Friday, April 10, 2009

Anniversary of Sorts

Over the years, I have told my single family members and friends and several of my Young Women the old adage, "there are other fish in the sea." Or, there are a thousand different people you could marry and be happy. Or, there's no such thing as "The One." And I genuinely mean it. Except, of course, as it applies to me. I am convinced that if I hadn't married Dan, I would still be single and would remain so for life.

And I don't mean that in a pity party sort of way. It's just a fact. I hated dating, always. It made me sick to my stomach, in fact. It wasn't fun to me then, and I can't imagine what it would be like now. As corny as it may sound, I find it a total and complete miracle that I found Dan. And an even greater miracle that he married me.
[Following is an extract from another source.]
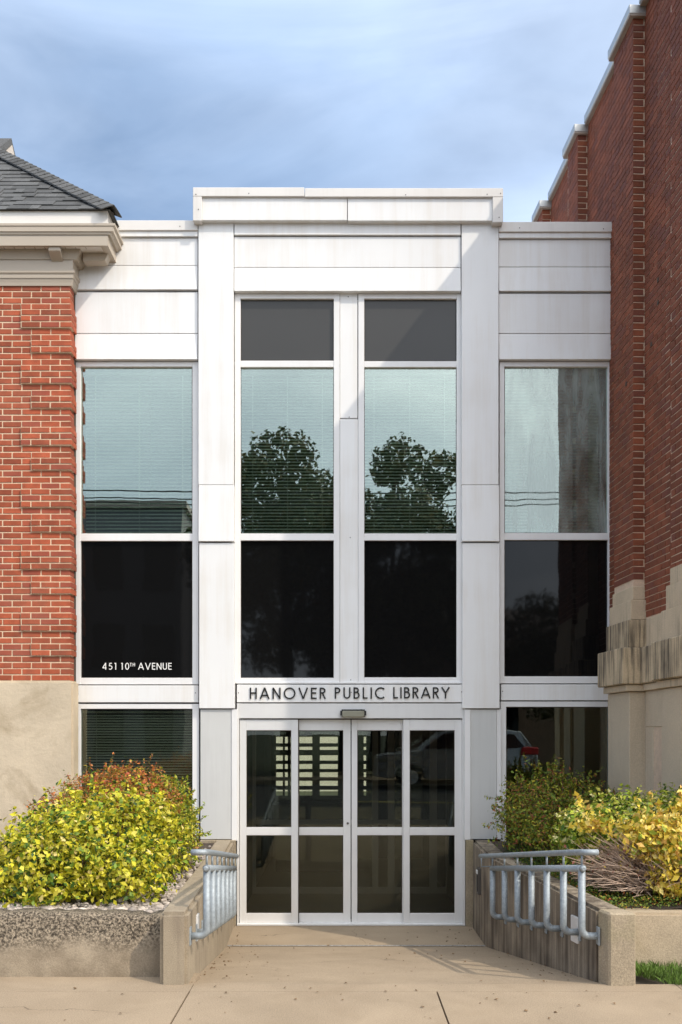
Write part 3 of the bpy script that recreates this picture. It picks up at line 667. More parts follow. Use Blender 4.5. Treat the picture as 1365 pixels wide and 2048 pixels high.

April 11 is somewhat of an anniversary for my husband and me. It was the day we "met" twelve years ago. Actually, it was the day we both remember really talking to each other, despite having co-existed in the same group of friends for months. We were both 18 at the time.


So, here's to the man that I fell in love with at 18 and love exponentially more now. In fact, I can say that he's really been my only boyfriend, kiss, or love (gasp!). I can say this because my only other "boyfriend" and I mutually decided that our quasi-relationship can hardly count, due to its completely pathetic nature.

I would have included a more recent picture, but Dan and I are jointly going through a not-so-cute phase. But that's the beauty of our relationship right there, we're in it together. As we have always been and always will be.